Town hall bosses at Camden Council have announced measures to ease the impact on vulnerable residents, including extra money for those affected until the end of September and additional discretionary housing payments to help with rents.

The council will prioritise those actively seeking employment to receive support because benefits claimants who are in work are exempt from the universal benefits cap.

Council leader Cllr Sarah Hayward said: “This cap is really devastating for many families in Camden. We think people will try and struggle on and cover costs despite the losses and find debt mounting up before moving out of the borough. It really is a pernicious policy that will affect people who often have no other way out.”

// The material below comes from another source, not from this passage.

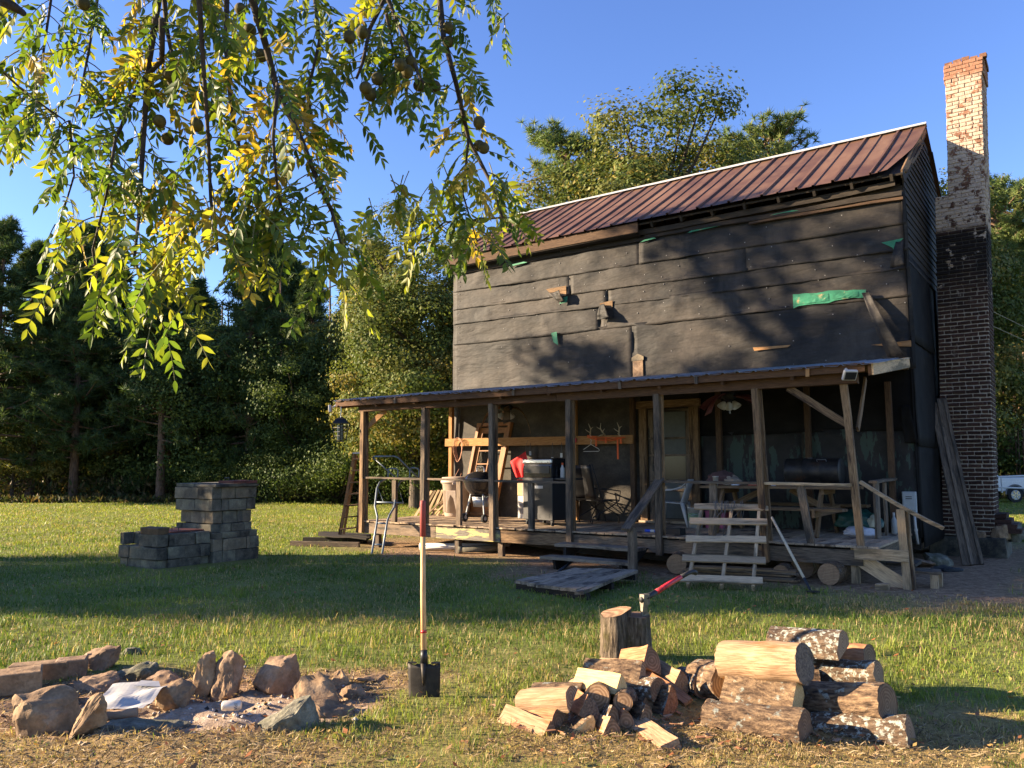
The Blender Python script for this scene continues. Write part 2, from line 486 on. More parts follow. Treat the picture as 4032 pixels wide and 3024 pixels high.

Cllr Hayward said the council has contacted every resident affected by the cap to offer advice and has introduced special measures, such as topping up the social fund – which helps families with essential costs after an emergency.

The benefits cap was rolled out in Haringey in April. Since then Haringey Citizens Advice Bureaux has experienced a 50 per cent increase in the number of people seeking help and has warned that changes have created a ticking time bomb.

Haringey Council’s cabinet member for finance, Cllr Joe Goldberg, said: “We have yet to fully realise the full impact of the benefit cap in Haringey. But we do know that 780 households have seen their benefits cut, 450 have lost more than £200 per month, and nearly 2,300 children are affected.

“As these measures continue to bite, questions will need to be asked about whether the government are really achieving their stated policy objectives.”